The launch is an important step for Blue Origin, which is banking on a future market for high-priced joyrides to space. Blue Origin is hoping to begin operational flights with paying passengers in the near future, and while the company has not announced the price of individual tickets, they are expected to cost several hundreds of thousands of dollars.

Bezos' attempt to reach space comes after Branson took part in a risky test flight on July 11 aboard a rocket-powered vehicle developed by his private space company, Virgin Galactic. But unlike Virgin Galactic's Unity space plane, the New Shepard rocket and capsule fly autonomously, without pilots onboard.

Blue Origin's capsule is also designed to reach a higher altitude than Virgin Galactic's vehicle. The edge of space is often defined by the so-called Kármán line, at an altitude of 62 miles. While the New Shepard capsule flies above the Kármán line, Virgin Galactic's craft reached an altitude of around 53 miles during Branson's flight.

This discrepancy has fueled competition between the rival billionaires, with Blue Origin officials suggesting that Virgin Galactic's flights don't actually reach suborbital space.

Branson and his crew were eligible to receive their commercial astronaut wings, however, because the Federal Aviation Administration and the United States Air Force recognize the boundary of space at 50 miles.

Both Branson's and Bezos' flight could jump-start the space tourism industry, which until now, has made slow progress over the last two decades, said Marco Caceres, a space industry analyst with the Teal Group Corporation. Private citizens have paid for orbital flights to the International Space Station before, but all were launched aboard Soyuz rockets and capsules operated by the Russian Space Agency.

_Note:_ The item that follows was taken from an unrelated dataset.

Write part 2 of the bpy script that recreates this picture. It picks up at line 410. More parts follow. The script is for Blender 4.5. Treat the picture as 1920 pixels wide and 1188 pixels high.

"For all practical purposes, the space tourism industry doesn't really exist right now," he said. "This officially marks the beginning."

In addition to suborbital jaunts from Virgin Galactic and Blue Origin, Elon Musk’s company, SpaceX, is planning orbital tourism flights, beginning with the first mission to space with an all-civilian crew this year.

Caceres said all of these tourism ventures could become a lucrative sector of the commercial spaceflight industry, but it will likely take time.

"If it's one flight every few months, that's not enough to create an industry," he said. "But if these companies start launching on a weekly basis, and you start seeing dozens or hundreds of these flights, that's when you can feel like this is something real."

Branson, Bezos and Musk have all faced backlash for their private spaceflight aspirations, with some criticizing the billionaire entrepreneurs for investing in frivolous, self-serving ventures.

But such criticisms are short-sighted, said Jim Cantrell, CEO of Phantom Space, an Arizona-based startup that aims to build and launch commercial satellites, and a former executive at SpaceX.

"You can't look at it in the context of this one hop to space," Cantrell said. "You have to look at it in the context of the bigger picture. This used to all be government dominated, but we've gotten to the point where individuals can do this. That's the hopeful, inspiration part of all this."